Arabie Saoudite-Chine-Iran: quelle équation? - Par Mustapha SEHIMI
Il faut rappeler qu’il y a plus d’une vingtaine d’années, un accord sécuritaire avait été conclu entre l’Arabie saoudite et l’Iran, le 17 avril 2001, mais il n’a jamais été mis en œuvre. Il avait été conclu sous les auspices d’un responsable de la Chine, Wang Yi, promu ensuite ministre des Affaires étrangères (mars 2014-décembre 2022).
Le 10 mai prochain, il est prévu le rétablissement des relations diplomatiques saoudo-iraniennes. Une grosse surprise sans doute. De fait, les discussions entre les deux pays ont débuté en avril 2021, et ce par l’intermédiaire de Bagdad et avec l’aide d’Oman.
La dynamique en cours s’est accélérée avec la rencontre des ministres des Affaires étrangères saoudien et iranien à Pékin, voici deux semaines, le 6 avril courant. Un rendez-vous qui devait discuter, entre autres, du retour des ambassadeurs et consuls. La surprise? Elle tient, en revanche, à la médiation de Pékin… Traditionnellement, la Chine ne priorisait pas un rôle sur les questions politiques et de sécurité dans la région.
Désormais, un contexte pousse dans ce sens: blocage sur l’accord nucléaire avec Téhéran, impacts de la guerre en Ukraine sur l’envol des prix des produits alimentaires et énergétiques dans la région. Et Pékin a estimé qu’elle pouvait agir pour calmer le jeu.
Après tout, pourquoi pas? Elle a d’excellentes relations avec l’Arabie saoudite et les autres membres du Conseil de coopération du Golfe (CCG); il en est de même avec l’Irak, l’Iran, Israël et l’Égypte. De quoi lui offrir l’opportunité de s’ériger en acteur global responsable.

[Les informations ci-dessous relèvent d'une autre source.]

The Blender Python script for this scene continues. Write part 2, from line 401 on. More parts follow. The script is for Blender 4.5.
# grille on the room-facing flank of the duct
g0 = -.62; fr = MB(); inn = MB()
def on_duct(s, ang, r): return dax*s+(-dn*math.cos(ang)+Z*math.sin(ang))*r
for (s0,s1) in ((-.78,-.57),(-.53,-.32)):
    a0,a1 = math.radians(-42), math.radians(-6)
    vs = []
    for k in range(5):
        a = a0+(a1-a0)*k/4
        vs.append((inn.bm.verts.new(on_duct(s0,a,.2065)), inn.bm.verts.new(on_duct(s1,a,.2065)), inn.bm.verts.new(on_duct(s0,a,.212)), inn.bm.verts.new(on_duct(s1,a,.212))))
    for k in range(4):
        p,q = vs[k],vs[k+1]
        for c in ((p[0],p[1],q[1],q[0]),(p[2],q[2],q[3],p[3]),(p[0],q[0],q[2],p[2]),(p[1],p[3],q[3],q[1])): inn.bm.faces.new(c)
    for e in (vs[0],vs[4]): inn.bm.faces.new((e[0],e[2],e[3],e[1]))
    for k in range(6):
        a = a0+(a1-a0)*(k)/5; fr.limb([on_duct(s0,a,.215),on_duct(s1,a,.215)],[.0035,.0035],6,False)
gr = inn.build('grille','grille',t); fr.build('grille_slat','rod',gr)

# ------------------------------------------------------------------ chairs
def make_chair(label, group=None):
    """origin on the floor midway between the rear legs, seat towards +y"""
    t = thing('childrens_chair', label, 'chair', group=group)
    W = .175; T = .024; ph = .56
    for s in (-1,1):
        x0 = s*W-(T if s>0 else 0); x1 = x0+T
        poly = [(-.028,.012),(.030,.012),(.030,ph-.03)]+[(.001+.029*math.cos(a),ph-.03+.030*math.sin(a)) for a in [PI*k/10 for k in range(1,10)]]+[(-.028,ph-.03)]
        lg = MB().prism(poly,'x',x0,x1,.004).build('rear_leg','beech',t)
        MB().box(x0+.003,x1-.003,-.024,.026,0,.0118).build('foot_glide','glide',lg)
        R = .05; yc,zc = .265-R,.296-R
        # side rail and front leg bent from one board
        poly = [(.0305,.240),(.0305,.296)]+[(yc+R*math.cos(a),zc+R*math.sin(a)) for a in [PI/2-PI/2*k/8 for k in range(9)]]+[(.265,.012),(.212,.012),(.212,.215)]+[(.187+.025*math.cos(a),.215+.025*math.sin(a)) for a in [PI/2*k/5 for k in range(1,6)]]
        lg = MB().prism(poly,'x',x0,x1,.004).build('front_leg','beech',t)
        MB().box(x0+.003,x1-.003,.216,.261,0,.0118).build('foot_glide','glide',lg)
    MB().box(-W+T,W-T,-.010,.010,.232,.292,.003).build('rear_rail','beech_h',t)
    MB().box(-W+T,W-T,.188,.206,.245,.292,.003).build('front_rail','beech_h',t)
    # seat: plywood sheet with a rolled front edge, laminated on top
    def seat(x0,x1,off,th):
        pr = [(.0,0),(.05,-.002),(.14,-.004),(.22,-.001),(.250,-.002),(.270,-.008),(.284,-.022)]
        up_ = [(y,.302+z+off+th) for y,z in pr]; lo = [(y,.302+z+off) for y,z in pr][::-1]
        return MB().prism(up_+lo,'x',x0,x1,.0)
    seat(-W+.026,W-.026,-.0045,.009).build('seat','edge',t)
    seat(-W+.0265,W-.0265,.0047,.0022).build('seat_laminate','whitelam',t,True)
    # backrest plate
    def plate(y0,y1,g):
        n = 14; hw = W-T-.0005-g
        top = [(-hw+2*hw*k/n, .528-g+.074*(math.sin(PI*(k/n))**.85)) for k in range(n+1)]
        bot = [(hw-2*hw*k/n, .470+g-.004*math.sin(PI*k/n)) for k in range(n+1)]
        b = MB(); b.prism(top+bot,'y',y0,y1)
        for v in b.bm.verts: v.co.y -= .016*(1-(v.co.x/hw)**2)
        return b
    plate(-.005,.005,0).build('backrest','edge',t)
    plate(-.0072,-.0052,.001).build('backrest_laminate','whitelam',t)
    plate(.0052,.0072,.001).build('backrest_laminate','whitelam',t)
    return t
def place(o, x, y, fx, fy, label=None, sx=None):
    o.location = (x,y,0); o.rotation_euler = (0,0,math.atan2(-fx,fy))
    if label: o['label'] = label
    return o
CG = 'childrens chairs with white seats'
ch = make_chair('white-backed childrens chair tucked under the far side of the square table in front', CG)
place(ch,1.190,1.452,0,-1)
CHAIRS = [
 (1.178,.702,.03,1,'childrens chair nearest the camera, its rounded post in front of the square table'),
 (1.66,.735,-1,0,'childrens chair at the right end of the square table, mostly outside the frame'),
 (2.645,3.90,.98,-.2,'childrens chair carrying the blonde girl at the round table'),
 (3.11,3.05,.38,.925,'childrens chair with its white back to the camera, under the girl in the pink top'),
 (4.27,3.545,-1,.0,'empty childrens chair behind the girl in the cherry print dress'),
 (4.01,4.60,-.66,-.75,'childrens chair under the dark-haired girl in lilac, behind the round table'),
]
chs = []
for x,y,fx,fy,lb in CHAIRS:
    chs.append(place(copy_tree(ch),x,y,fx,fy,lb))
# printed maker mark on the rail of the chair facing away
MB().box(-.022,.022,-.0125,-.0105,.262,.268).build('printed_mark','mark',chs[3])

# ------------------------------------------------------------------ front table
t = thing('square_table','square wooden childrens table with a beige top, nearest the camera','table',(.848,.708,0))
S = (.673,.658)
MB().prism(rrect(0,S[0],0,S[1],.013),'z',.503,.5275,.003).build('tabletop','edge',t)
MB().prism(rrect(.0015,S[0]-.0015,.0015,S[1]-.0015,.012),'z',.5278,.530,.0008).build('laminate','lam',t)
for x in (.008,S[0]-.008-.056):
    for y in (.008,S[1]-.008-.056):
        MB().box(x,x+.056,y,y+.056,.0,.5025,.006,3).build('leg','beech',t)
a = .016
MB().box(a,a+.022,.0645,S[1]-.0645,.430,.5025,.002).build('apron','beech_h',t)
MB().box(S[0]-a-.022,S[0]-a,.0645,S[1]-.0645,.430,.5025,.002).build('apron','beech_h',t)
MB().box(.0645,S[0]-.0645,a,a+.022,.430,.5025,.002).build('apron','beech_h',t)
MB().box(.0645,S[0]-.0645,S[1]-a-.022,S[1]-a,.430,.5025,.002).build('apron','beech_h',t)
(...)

En parrainant un accord destiné à apaiser les tensions et en particulier à prévenir un conflit ouvert entre Israël et l’Iran. Il faut ajouter que Pékin profite de fait de la perte d’influence politique américaine auprès des dirigeants du Golfe; qu’elle s’est assurée que les parties respectent les principes de souveraineté et de non-ingérence dans les affaires intérieures; et qu’elle offre une plateforme de parrainage de cet accord de normalisation entre les deux pays à saisir par Riyad -en creux, n’est-ce pas au passage l’échec de tout ce qui a été tenté avec Washington pour stabiliser la région?
Hormis Israël, l’ensemble des pays de la région ont accueilli avec soulagement cette normalisation. L’investissement de la Chine pour aider à bâtir des mesures de confiance entre les deux États suscite le plus d’espoirs parmi les monarchies du Golfe, surtout qu’ils sont les partenaires pivots de ce pays dans la région. Cela dit, Riyad attend et souhaite quoi de Téhéran? Qu’elle agisse pour faciliter les réconciliations internes au Yémen; qu’elle pèse de tout son poids pour convaincre les houthistes de conclure une paix durable à la frontière du royaume; que cette normalisation puisse contribuer à faire pression sur les milices chiites en Irak et celles du Hezbollah au Liban.